═════ RECORDED DATA ═════

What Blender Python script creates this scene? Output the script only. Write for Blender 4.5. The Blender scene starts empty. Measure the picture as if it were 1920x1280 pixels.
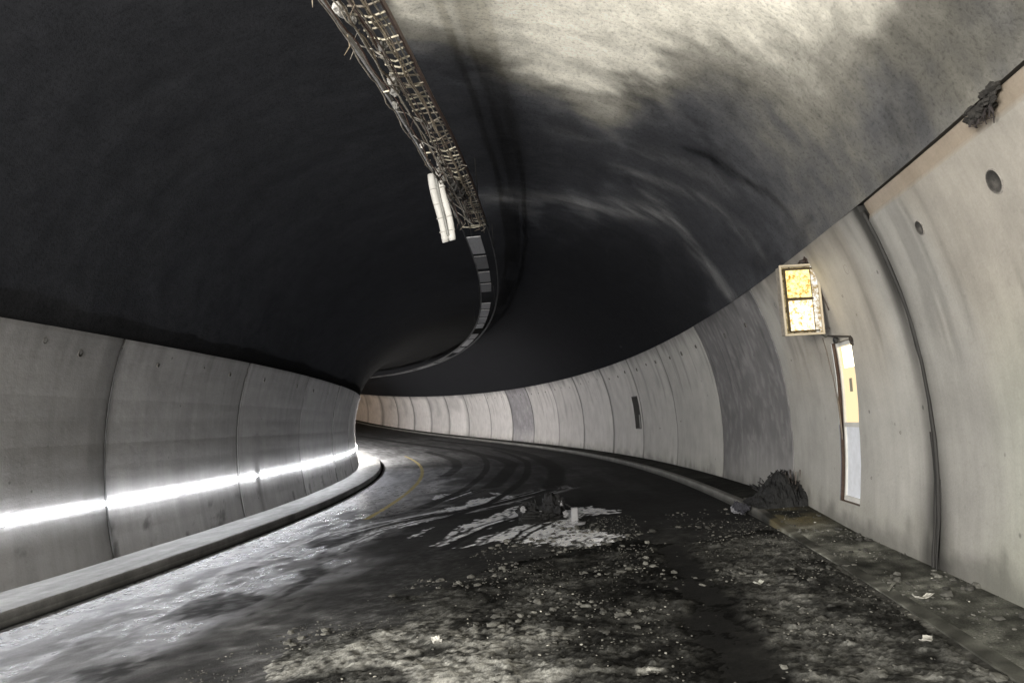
import bpy, math, random
import numpy as np
rng = np.random.default_rng(7); random.seed(7)
C = bpy.context.scene.collection

# ------------------------------------------------------------------ alignment of the tunnel (fitted plan curve, grade, cross fall)
P = {'f': 1423.42557748, 'pitch': 0.09745131, 'roll': 0.01963813, 'e': 0.06550492, 'th0': -0.19811914, 'k0': 0.01111833, 'k1': -3.703e-05, 'k2': -1.32e-06, 'g1': -0.0007721, 'g2': 3.222e-05}
DS = 0.02
SS = np.arange(-40, 260, DS)
TH = P['th0'] + P['k0']*SS + P['k1']*SS*SS/2 + P['k2']*SS**3/6
TH = np.where(SS > 110, np.interp(110, SS, TH) + (SS-110)*0.004, TH)
AX = np.cumsum(-np.sin(TH)*DS); AY = np.cumsum(np.cos(TH)*DS)
_i = int(np.argmin(abs(SS))); AX -= AX[_i]; AY -= AY[_i]
AZ = P['g1']*SS*SS/2 + P['g2']*SS**3/6
AZ = np.where(SS > 110, np.interp(110, SS, AZ) + (SS-110)*0.02, AZ)
AZ = np.where(SS < 0, 0, AZ)
CE, SE = math.cos(P['e']), math.sin(P['e'])

def W(s, u, v):
    """tunnel coordinates (station, offset right of the axis, height) -> world, vectorised"""
    s = np.asarray(s, float); u = np.asarray(u, float); v = np.asarray(v, float)
    t = np.interp(s, SS, TH); x = np.interp(s, SS, AX); y = np.interp(s, SS, AY); z = np.interp(s, SS, AZ)
    c, n = np.cos(t), np.sin(t); q = u*CE - v*SE
    return np.stack(np.broadcast_arrays(x + c*q, y + n*q, z + u*SE + v*CE), -1)

def frame(s, u=0., v=0.):
    o = W(s, u, v); T = W(s+.05, u, v) - W(s-.05, u, v); T /= np.linalg.norm(T)
    R = W(s, u+.1, v) - o; R /= np.linalg.norm(R); U = np.cross(R, T)
    return o, T, R, U

# ------------------------------------------------------------------ numpy noise
def _h(ix, iy, seed):
    n = (ix.astype(np.int64)*374761393 + iy.astype(np.int64)*668265263 + seed*1442695041) & 0xffffffff
    n = ((n ^ (n >> 13))*1274126177) & 0xffffffff
    return ((n ^ (n >> 16)) & 0xffff)/65535.0
def vn(x, y, seed=0):
    x = np.asarray(x, float); y = np.asarray(y, float)
    ix, iy = np.floor(x), np.floor(y); fx, fy = x-ix, y-iy
    fx = fx*fx*(3-2*fx); fy = fy*fy*(3-2*fy)
    a = _h(ix, iy, seed); b = _h(ix+1, iy, seed); c = _h(ix, iy+1, seed); d = _h(ix+1, iy+1, seed)
    return (a*(1-fx)+b*fx)*(1-fy) + (c*(1-fx)+d*fx)*fy
def fbm(x, y, seed=0, o=4):
    r = 0; a = .5; t = 0
    for k in range(o):
        r = r + a*vn(x*2**k, y*2**k, seed+k*17); t += a; a *= .55
    return r/t
def sm(x, a, b):
    t = np.clip((x-a)/(b-a), 0, 1); return t*t*(3-2*t)
def mix(a, b, t):
    t = np.asarray(t)[..., None]; return a*(1-t) + b*t
def seg_dist(s, u, pts):
    d = np.full(np.shape(s), 1e9)
    for (a, b), (c, e) in zip(pts[:-1], pts[1:]):
        L = (c-a)**2+(e-b)**2+1e-9
        t = np.clip(((s-a)*(c-a)+(u-b)*(e-b))/L, 0, 1)
        d = np.minimum(d, np.hypot(s-a-t*(c-a), u-b-t*(e-b)))
    return d
def inside(s, u, poly):
    r = np.zeros(np.shape(s), bool); n = len(poly)
    for i in range(n):
        (a, b), (c, e) = poly[i], poly[(i+1) % n]
        k = ((b > u) != (e > u)) & (s < (c-a)*(u-b)/((e-b) if e != b else 1e-9)+a)
        r ^= k
    return r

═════

**EXERCISE INSTRUCTIONS:**
Exactly reproduce the run of lines from the start of the listing through the line with "C = bpy.context.scene.collection", inclusive; pictures are not copied.

**RESPONSE:**
What Blender Python script creates this scene? Output the script only. Write for Blender 4.5. The Blender scene starts empty. Measure the picture as if it were 1920x1280 pixels.
import bpy, math, random
import numpy as np
rng = np.random.default_rng(7); random.seed(7)
C = bpy.context.scene.collection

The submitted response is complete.